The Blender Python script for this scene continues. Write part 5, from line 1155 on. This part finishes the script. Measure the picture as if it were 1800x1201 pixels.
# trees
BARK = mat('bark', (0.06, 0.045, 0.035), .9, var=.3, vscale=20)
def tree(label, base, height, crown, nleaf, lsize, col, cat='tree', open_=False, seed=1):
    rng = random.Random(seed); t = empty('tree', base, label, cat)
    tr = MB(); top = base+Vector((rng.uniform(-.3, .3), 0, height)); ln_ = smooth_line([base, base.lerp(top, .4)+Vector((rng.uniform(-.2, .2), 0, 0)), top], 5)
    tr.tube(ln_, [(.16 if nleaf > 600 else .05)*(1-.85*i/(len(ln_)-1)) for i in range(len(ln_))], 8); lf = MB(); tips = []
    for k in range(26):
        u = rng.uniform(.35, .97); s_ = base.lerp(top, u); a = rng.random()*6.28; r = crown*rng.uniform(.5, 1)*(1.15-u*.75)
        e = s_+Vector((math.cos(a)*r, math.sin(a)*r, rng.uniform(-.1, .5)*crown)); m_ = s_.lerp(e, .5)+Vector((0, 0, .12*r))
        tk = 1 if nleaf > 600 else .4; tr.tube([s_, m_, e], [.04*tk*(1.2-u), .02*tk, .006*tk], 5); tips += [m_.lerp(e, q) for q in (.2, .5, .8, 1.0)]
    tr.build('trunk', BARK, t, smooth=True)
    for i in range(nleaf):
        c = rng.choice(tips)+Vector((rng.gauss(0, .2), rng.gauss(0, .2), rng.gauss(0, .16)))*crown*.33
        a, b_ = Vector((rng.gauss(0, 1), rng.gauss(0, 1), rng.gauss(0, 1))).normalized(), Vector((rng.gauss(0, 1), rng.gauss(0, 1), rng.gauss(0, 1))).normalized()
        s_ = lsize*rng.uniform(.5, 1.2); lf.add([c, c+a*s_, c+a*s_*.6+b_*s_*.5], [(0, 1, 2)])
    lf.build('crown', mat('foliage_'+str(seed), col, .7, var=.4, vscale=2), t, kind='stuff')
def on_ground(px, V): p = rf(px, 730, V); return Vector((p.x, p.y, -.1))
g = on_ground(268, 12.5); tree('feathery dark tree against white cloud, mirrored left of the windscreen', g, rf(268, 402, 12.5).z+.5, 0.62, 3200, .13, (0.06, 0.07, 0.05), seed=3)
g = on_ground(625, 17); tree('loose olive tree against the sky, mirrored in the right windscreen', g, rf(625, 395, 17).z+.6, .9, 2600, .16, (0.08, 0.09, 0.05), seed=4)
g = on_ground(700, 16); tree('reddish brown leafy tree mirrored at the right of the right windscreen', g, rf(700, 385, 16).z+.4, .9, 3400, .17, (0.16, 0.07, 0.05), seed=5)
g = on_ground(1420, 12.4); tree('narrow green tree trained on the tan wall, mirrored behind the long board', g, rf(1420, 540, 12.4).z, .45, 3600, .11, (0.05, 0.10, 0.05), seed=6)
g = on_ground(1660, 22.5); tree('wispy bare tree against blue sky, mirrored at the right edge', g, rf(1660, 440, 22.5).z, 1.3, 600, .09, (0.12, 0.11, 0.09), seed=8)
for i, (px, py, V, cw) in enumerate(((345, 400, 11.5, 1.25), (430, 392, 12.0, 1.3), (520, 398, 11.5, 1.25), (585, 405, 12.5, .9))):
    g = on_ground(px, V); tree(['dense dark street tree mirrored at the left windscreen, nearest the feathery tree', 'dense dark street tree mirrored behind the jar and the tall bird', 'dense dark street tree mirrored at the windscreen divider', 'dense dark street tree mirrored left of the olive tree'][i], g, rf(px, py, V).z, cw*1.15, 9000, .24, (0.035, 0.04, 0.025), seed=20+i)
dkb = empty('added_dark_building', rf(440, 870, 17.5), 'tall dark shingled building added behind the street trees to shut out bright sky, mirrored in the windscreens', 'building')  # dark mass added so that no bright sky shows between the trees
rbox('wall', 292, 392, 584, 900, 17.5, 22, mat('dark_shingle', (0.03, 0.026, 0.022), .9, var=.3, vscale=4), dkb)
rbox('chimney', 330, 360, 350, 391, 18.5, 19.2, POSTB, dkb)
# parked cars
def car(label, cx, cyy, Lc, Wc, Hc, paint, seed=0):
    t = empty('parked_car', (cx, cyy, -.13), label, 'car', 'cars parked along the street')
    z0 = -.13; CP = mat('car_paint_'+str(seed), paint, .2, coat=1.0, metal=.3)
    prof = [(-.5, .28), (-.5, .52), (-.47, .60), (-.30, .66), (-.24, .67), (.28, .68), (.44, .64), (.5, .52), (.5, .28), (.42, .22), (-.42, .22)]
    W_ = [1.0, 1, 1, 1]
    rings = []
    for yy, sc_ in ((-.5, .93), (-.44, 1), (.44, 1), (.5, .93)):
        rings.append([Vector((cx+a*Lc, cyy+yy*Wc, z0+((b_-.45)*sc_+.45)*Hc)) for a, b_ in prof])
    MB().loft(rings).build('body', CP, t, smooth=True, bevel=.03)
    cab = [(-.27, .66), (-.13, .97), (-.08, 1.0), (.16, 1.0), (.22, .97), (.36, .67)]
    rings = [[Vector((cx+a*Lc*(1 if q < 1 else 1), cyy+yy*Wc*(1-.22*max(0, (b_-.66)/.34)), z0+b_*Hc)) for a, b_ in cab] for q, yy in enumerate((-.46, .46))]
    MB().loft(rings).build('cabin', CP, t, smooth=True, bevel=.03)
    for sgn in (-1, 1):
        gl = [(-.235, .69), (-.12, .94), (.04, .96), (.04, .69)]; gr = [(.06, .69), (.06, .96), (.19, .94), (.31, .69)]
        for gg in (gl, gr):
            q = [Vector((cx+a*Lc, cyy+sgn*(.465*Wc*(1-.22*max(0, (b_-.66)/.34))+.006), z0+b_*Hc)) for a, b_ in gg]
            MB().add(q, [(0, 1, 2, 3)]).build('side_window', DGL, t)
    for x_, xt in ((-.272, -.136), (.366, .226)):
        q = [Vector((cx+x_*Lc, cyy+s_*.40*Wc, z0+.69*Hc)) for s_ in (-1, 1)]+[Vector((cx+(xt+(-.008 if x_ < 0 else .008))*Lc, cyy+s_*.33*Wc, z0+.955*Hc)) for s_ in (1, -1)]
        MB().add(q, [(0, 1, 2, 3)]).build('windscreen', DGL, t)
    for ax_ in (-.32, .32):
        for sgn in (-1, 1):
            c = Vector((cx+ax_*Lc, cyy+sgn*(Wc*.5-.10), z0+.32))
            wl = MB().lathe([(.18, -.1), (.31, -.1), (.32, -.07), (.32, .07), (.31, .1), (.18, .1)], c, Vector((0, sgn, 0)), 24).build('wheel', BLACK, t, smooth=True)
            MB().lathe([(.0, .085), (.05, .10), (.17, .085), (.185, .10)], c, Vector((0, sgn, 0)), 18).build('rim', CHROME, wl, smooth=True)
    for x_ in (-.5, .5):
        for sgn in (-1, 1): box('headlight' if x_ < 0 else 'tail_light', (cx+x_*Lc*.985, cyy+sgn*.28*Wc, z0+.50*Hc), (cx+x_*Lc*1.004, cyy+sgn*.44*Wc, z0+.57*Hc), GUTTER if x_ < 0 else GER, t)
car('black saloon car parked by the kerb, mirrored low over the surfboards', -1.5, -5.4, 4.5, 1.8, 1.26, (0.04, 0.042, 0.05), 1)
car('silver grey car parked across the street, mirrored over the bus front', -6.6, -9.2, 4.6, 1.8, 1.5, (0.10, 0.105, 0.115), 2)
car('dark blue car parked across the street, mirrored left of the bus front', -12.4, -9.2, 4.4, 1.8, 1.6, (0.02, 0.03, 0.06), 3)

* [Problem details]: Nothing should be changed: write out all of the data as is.

* [Answer below]:
The Blender Python script for this scene continues. Write part 5, from line 1155 on. This part finishes the script. Measure the picture as if it were 1800x1201 pixels.
# trees
BARK = mat('bark', (0.06, 0.045, 0.035), .9, var=.3, vscale=20)
def tree(label, base, height, crown, nleaf, lsize, col, cat='tree', open_=False, seed=1):
    rng = random.Random(seed); t = empty('tree', base, label, cat)
    tr = MB(); top = base+Vector((rng.uniform(-.3, .3), 0, height)); ln_ = smooth_line([base, base.lerp(top, .4)+Vector((rng.uniform(-.2, .2), 0, 0)), top], 5)
    tr.tube(ln_, [(.16 if nleaf > 600 else .05)*(1-.85*i/(len(ln_)-1)) for i in range(len(ln_))], 8); lf = MB(); tips = []
    for k in range(26):
        u = rng.uniform(.35, .97); s_ = base.lerp(top, u); a = rng.random()*6.28; r = crown*rng.uniform(.5, 1)*(1.15-u*.75)
        e = s_+Vector((math.cos(a)*r, math.sin(a)*r, rng.uniform(-.1, .5)*crown)); m_ = s_.lerp(e, .5)+Vector((0, 0, .12*r))
        tk = 1 if nleaf > 600 else .4; tr.tube([s_, m_, e], [.04*tk*(1.2-u), .02*tk, .006*tk], 5); tips += [m_.lerp(e, q) for q in (.2, .5, .8, 1.0)]
    tr.build('trunk', BARK, t, smooth=True)
    for i in range(nleaf):
        c = rng.choice(tips)+Vector((rng.gauss(0, .2), rng.gauss(0, .2), rng.gauss(0, .16)))*crown*.33
        a, b_ = Vector((rng.gauss(0, 1), rng.gauss(0, 1), rng.gauss(0, 1))).normalized(), Vector((rng.gauss(0, 1), rng.gauss(0, 1), rng.gauss(0, 1))).normalized()
        s_ = lsize*rng.uniform(.5, 1.2); lf.add([c, c+a*s_, c+a*s_*.6+b_*s_*.5], [(0, 1, 2)])
    lf.build('crown', mat('foliage_'+str(seed), col, .7, var=.4, vscale=2), t, kind='stuff')
def on_ground(px, V): p = rf(px, 730, V); return Vector((p.x, p.y, -.1))
g = on_ground(268, 12.5); tree('feathery dark tree against white cloud, mirrored left of the windscreen', g, rf(268, 402, 12.5).z+.5, 0.62, 3200, .13, (0.06, 0.07, 0.05), seed=3)
g = on_ground(625, 17); tree('loose olive tree against the sky, mirrored in the right windscreen', g, rf(625, 395, 17).z+.6, .9, 2600, .16, (0.08, 0.09, 0.05), seed=4)
g = on_ground(700, 16); tree('reddish brown leafy tree mirrored at the right of the right windscreen', g, rf(700, 385, 16).z+.4, .9, 3400, .17, (0.16, 0.07, 0.05), seed=5)
g = on_ground(1420, 12.4); tree('narrow green tree trained on the tan wall, mirrored behind the long board', g, rf(1420, 540, 12.4).z, .45, 3600, .11, (0.05, 0.10, 0.05), seed=6)
g = on_ground(1660, 22.5); tree('wispy bare tree against blue sky, mirrored at the right edge', g, rf(1660, 440, 22.5).z, 1.3, 600, .09, (0.12, 0.11, 0.09), seed=8)
for i, (px, py, V, cw) in enumerate(((345, 400, 11.5, 1.25), (430, 392, 12.0, 1.3), (520, 398, 11.5, 1.25), (585, 405, 12.5, .9))):
    g = on_ground(px, V); tree(['dense dark street tree mirrored at the left windscreen, nearest the feathery tree', 'dense dark street tree mirrored behind the jar and the tall bird', 'dense dark street tree mirrored at the windscreen divider', 'dense dark street tree mirrored left of the olive tree'][i], g, rf(px, py, V).z, cw*1.15, 9000, .24, (0.035, 0.04, 0.025), seed=20+i)
dkb = empty('added_dark_building', rf(440, 870, 17.5), 'tall dark shingled building added behind the street trees to shut out bright sky, mirrored in the windscreens', 'building')  # dark mass added so that no bright sky shows between the trees
rbox('wall', 292, 392, 584, 900, 17.5, 22, mat('dark_shingle', (0.03, 0.026, 0.022), .9, var=.3, vscale=4), dkb)
rbox('chimney', 330, 360, 350, 391, 18.5, 19.2, POSTB, dkb)
# parked cars
def car(label, cx, cyy, Lc, Wc, Hc, paint, seed=0):
    t = empty('parked_car', (cx, cyy, -.13), label, 'car', 'cars parked along the street')
    z0 = -.13; CP = mat('car_paint_'+str(seed), paint, .2, coat=1.0, metal=.3)
    prof = [(-.5, .28), (-.5, .52), (-.47, .60), (-.30, .66), (-.24, .67), (.28, .68), (.44, .64), (.5, .52), (.5, .28), (.42, .22), (-.42, .22)]
    W_ = [1.0, 1, 1, 1]
    rings = []
    for yy, sc_ in ((-.5, .93), (-.44, 1), (.44, 1), (.5, .93)):
        rings.append([Vector((cx+a*Lc, cyy+yy*Wc, z0+((b_-.45)*sc_+.45)*Hc)) for a, b_ in prof])
    MB().loft(rings).build('body', CP, t, smooth=True, bevel=.03)
    cab = [(-.27, .66), (-.13, .97), (-.08, 1.0), (.16, 1.0), (.22, .97), (.36, .67)]
    rings = [[Vector((cx+a*Lc*(1 if q < 1 else 1), cyy+yy*Wc*(1-.22*max(0, (b_-.66)/.34)), z0+b_*Hc)) for a, b_ in cab] for q, yy in enumerate((-.46, .46))]
    MB().loft(rings).build('cabin', CP, t, smooth=True, bevel=.03)
    for sgn in (-1, 1):
        gl = [(-.235, .69), (-.12, .94), (.04, .96), (.04, .69)]; gr = [(.06, .69), (.06, .96), (.19, .94), (.31, .69)]
        for gg in (gl, gr):
            q = [Vector((cx+a*Lc, cyy+sgn*(.465*Wc*(1-.22*max(0, (b_-.66)/.34))+.006), z0+b_*Hc)) for a, b_ in gg]
            MB().add(q, [(0, 1, 2, 3)]).build('side_window', DGL, t)
    for x_, xt in ((-.272, -.136), (.366, .226)):
        q = [Vector((cx+x_*Lc, cyy+s_*.40*Wc, z0+.69*Hc)) for s_ in (-1, 1)]+[Vector((cx+(xt+(-.008 if x_ < 0 else .008))*Lc, cyy+s_*.33*Wc, z0+.955*Hc)) for s_ in (1, -1)]
        MB().add(q, [(0, 1, 2, 3)]).build('windscreen', DGL, t)
    for ax_ in (-.32, .32):
        for sgn in (-1, 1):
            c = Vector((cx+ax_*Lc, cyy+sgn*(Wc*.5-.10), z0+.32))
            wl = MB().lathe([(.18, -.1), (.31, -.1), (.32, -.07), (.32, .07), (.31, .1), (.18, .1)], c, Vector((0, sgn, 0)), 24).build('wheel', BLACK, t, smooth=True)
            MB().lathe([(.0, .085), (.05, .10), (.17, .085), (.185, .10)], c, Vector((0, sgn, 0)), 18).build('rim', CHROME, wl, smooth=True)
    for x_ in (-.5, .5):
        for sgn in (-1, 1): box('headlight' if x_ < 0 else 'tail_light', (cx+x_*Lc*.985, cyy+sgn*.28*Wc, z0+.50*Hc), (cx+x_*Lc*1.004, cyy+sgn*.44*Wc, z0+.57*Hc), GUTTER if x_ < 0 else GER, t)
car('black saloon car parked by the kerb, mirrored low over the surfboards', -1.5, -5.4, 4.5, 1.8, 1.26, (0.04, 0.042, 0.05), 1)
car('silver grey car parked across the street, mirrored over the bus front', -6.6, -9.2, 4.6, 1.8, 1.5, (0.10, 0.105, 0.115), 2)
car('dark blue car parked across the street, mirrored left of the bus front', -12.4, -9.2, 4.4, 1.8, 1.6, (0.02, 0.03, 0.06), 3)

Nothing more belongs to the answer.